Mit der neuen Veröffentlichung im Spiegel wird offenbar ein Versuchsballon gestartet, der darauf abzielt zu insinuerien, dass Russland hinter dem IS stecken könnte. Diese These kann als durchaus gewagt bezeichnet werden. Die Finanzierung und Unterstützung des IS durch die Golf-Staaten und hier insbesondere durch Saudi-Arabien hat zur direkten Destabilisierung Syriens, zum Stellvertreter-Krieg dort und damit zur Ermordung oder Vertreibung von Millionen Menschen geführt. Das Eingreifen Russlands ist neben wirtschaftlichen Interessen vor allem in der Sorge begründet, dass sich der islamistische Terror auch über die muslimische Bevölkerung in den ehemaligen Sowjetrepubliken ausbreiten könnte. In dieser Hinsicht hat auch Russland nach dem Nato-Prinzip gehandelt und verteidigt das eigene Land auf fremdem Territorium – allerdings mit Zustimmung der lokalen Regierung.
Russland seinerseits hat immer wieder darauf hingewiesen, dass der Nato-Staat Türkei mit dem IS militärisch und wirtschaftlich kooperiere.
Die geopolitische Maskerade zeigt, dass das Internet geeignet ist, als Kriegsgrund eingesetzt zu werden. Deutschland und die EU sind in der misslichen Lage, dass Europa mangels einer eigenständigen Außenpolitik nicht in der Lage ist, seine eigenen Interessen zu vertreten. Beim Schutz des europäischen Territoriums ist Europa in Ermangelung einer eigenständigen, robusten Außen- und Sicherheitspolitik auf Gedeih und Verderb auf Dritte angewiesen, wie sich am Flüchtlings-Deal mit der Türkei zeigt.
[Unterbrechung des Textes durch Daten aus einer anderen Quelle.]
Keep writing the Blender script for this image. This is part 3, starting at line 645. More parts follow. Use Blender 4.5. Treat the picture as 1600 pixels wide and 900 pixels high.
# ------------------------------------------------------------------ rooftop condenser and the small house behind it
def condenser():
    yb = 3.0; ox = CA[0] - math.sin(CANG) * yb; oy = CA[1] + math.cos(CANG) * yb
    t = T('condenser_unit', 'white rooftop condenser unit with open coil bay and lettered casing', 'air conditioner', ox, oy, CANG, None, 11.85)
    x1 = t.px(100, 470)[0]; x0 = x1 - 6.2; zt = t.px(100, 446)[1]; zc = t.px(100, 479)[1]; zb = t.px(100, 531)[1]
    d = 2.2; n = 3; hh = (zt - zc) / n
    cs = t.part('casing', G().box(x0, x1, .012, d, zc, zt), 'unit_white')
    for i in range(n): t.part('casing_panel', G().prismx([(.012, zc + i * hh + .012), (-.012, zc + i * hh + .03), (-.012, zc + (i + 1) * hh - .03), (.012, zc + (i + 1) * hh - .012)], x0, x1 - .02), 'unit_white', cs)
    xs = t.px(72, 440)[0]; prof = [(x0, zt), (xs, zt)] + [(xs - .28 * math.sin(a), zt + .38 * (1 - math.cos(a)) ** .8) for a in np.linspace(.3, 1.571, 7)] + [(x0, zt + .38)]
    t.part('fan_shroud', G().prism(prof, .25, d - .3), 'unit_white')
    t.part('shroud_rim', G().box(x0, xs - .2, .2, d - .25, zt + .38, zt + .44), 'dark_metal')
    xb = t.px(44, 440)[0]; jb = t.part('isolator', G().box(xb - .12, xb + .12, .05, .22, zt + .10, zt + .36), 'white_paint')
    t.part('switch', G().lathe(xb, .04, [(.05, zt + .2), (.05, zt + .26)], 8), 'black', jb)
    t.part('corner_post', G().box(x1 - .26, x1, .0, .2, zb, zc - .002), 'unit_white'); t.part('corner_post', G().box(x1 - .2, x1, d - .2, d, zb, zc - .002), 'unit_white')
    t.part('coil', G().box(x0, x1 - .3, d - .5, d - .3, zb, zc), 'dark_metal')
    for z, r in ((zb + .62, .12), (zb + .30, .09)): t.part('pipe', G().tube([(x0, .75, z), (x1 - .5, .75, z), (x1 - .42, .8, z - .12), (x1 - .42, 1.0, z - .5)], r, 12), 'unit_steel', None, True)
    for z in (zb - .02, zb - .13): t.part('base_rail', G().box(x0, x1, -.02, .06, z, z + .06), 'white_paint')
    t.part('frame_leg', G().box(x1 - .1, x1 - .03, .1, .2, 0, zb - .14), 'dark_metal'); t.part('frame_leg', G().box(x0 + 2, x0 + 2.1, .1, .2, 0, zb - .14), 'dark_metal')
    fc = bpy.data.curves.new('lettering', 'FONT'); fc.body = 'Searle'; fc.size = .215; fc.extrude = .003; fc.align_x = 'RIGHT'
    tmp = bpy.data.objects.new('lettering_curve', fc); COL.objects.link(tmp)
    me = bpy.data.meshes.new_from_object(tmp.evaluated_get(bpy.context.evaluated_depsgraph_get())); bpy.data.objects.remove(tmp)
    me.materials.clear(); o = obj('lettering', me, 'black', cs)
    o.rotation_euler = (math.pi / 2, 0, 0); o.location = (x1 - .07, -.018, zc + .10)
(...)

Aktuell ist eine Eskalation wegen der Zusammenarbeit von Obama und Putin in Syrien unwahrscheinlich. Russlands Präsident Putin hat in einem taktischen Schachzug die USA und ostentativ auch die Clinton-Familie gelobt. Er will eine Eskalation vermeiden, weil er genau weiß: Sollte Hillary Clinton tatsächlich, wie der Spiegel fordert, „die Welt vor Donald Trump bewahren“, könnte sich das Verhältnis zwischen Russland und dem Westen schnell und fundamental ändern.